Fosil yakıtlar 2050’ye kadar küresel enerji arzına hakim olacak
McKinsey raporunda fosil yakıt tüketiminin 2025-2035 yılları arasında bir plato seviyesine ulaşacağı öngörülüyor. Ancak temiz kaynaklara doğru küresel dönüşüm sürecinde enerji güvenilirliğinin sağlanması amacıyla bu sektöre yapılan yatırımların devam etmesi bekleniyor.
Çalışmada ayrıca küresel enerji talebinde önemli bir artış öngörülmekte olup, 2050 yılına kadar bu talebin yüzde 18’e kadar çıkabileceği, gelişmekte olan ekonomilerin bu büyümeyi yönlendirmede önemli bir rol oynayacağı belirtiliyor. Rüzgar ve güneş enerjisi gibi düşük karbonlu enerji kaynaklarının 2050 yılına kadar küresel elektrik üretiminin yüzde 65-80’ini oluşturması bekleniyor.
Güneş enerjisinin düşük maliyeti nedeniyle hızla büyümesi beklenirken, hidrojen ve karbon yakalama gibi diğer teknolojiler bazı engellerle karşı karşıya. Yavaş dağıtım, yüksek maliyetler ve yetersiz politika desteği bu teknolojilerin küresel iklim hedeflerine ulaşmak için gereken hızda yaygınlaşmasını engelliyor.
Nükleer enerjinin büyümesi, düzenleyici engeller, kamu güvenliği endişeleri ve nükleer atıkların yönetimindeki zorluklar nedeniyle kısıtlanmaktadır. Politika ve kamuoyunda bir değişiklik yapılmadığı takdirde nükleer enerjinin enerji dönüşümüne katkısı kısa ve orta vadede sınırlı kalabilir.

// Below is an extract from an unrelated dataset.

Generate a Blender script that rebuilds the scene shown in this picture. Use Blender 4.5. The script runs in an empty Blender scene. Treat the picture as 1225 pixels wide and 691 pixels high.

Raporda ayrıca, küresel enerji dönüşümünün hızlanmasının önündeki en büyük engellerden birinin karbonun halihazırdaki düşük fiyatı olduğu vurgulanıyor. McKinsey raporu, karbon yakalama, kullanma ve depolama gibi teknolojilerin benimsenmesini teşvik etmek için karbon fiyatının önemli ölçüde artırılması gerektiğini öne sürüyor.
Bu fiyat ayarlaması yapılmadan karbonsuzlaşma çabalarının hızlandırılması ve küresel iklim hedeflerine ulaşılması zor olacak. Çalışmada ayrıca küresel enerji dönüşümünün büyük ölçüde lityum, nikel ve kobalt gibi ham maddelerin bulunabilirliğine bağlı olduğu belirtiliyor. Düşük karbonlu teknolojiler için olmazsa olmaz olan bu malzemelerin tedariği, uzun geliştirme süreleri ve belirsiz talep nedeniyle sınırlıdır.
Bu durum yatırımcıların yeni madencilik ve işleme projelerini meşrulaştırmasını zorlaştırıyor. Jeopolitik gerginlikler ve iç enerji güvenliği endişeleri tedarik zincirlerini daha da karmaşık hale getiriyor. Buna karşılık ülkeler, kritik malzemeler için paralel tedarik zincirleri geliştiriyor ve bu durum daha temiz enerji kaynaklarına geçişi yavaşlatabilir.